As usual, I allowed the parties to part ways on this oral agreement, and then I followed up by sending the terms of the agreement in writing (bullet points) in preparation for drafting the formal mediation settlement.
2. The overnight collapse of the oral agreement
The next day, one party called me: he had re‑checked his calculations. The agreement, in his view, could not be signed “in its current form”, and should therefore be adapted.
The agreement that had been so proudly built the day before had thus evaporated in less than 24 hours.
3. Back to square one - Almost
After much reassurance and careful reconstruction of trust, especially for the party who thought the agreement was final (already), they both accepted to return to the table. The renegotiation took place mostly in caucus, with great care.
This time, once consensus was reached, I invited the parties to sign a term sheet outlining the key points of the agreement, which was still to be incorporated into the mediation settlement.
4. What lessons can be learnt from this experience?
Even the sincerest verbal agreement is subject to fatigue, external advice, second thoughts, recalculations, emotions returning after the adrenaline fades.
a) Never consider a verbal agreement as final
Nothing can be considered binding until it is clearly formalized - ideally signed or, at minimum, reviewed and acknowledged by all parties.
Accordingly, it is recommended to draft a written record of the points agreed upon at the conclusion of the session and to review it with the parties to ensure mutual understanding and clarity, especially where they are unassisted by legal counsel.
b) Remain neutral in case of a reversal
Should a party change their position, the mediator must remain neutral and help both sides understand that mediation is a voluntary process, that commitments only take effect once clearly agreed upon, and that doubts arising after an intense session are natural and do not negate the progress already achieved.
c) Do not “punish” retraction
Importantly, the mediator should never “punish” a party for retracting. A change of mind does not necessarily indicate bad faith; it can reflect a need for emotional processing, a misunderstanding during the session, or a requirement for external validation from an accountant, lawyer, or supervisor.
d) Gentle follow-up to overcome setbacks
Following up the retractation to clarify the situation is essential, but it should be done without pressure.
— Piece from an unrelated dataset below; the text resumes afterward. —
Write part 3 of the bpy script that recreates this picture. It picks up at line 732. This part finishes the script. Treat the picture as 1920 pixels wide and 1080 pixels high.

This entails re-engaging the parties and proposing a follow-up session to uncover the reasons for the reversal, while carefully steering the discussion past the setback toward a final agreement.
The process must be handled delicately to avoid forcing the parties. The strategic use of caucuses in such a configuration can be highly effective.
Conclusion: Slow is smooth, and smooth is fast
These two episodes, though very different, converge toward the same lesson:
the mediator’s greatest ally is not speed, but sequencing.
Legal scholars often highlight the flexibility and adaptability of mediation. My experience suggests adding another virtue to the list: the discipline to slow down when necessary.
In mediation, as in many things, what lasts is rarely what is rushed.
[1] F. Laune, et A. Faes, « Médiation et promotion immobilière », Jurim Pratique, 2023/3, pp. 230 231.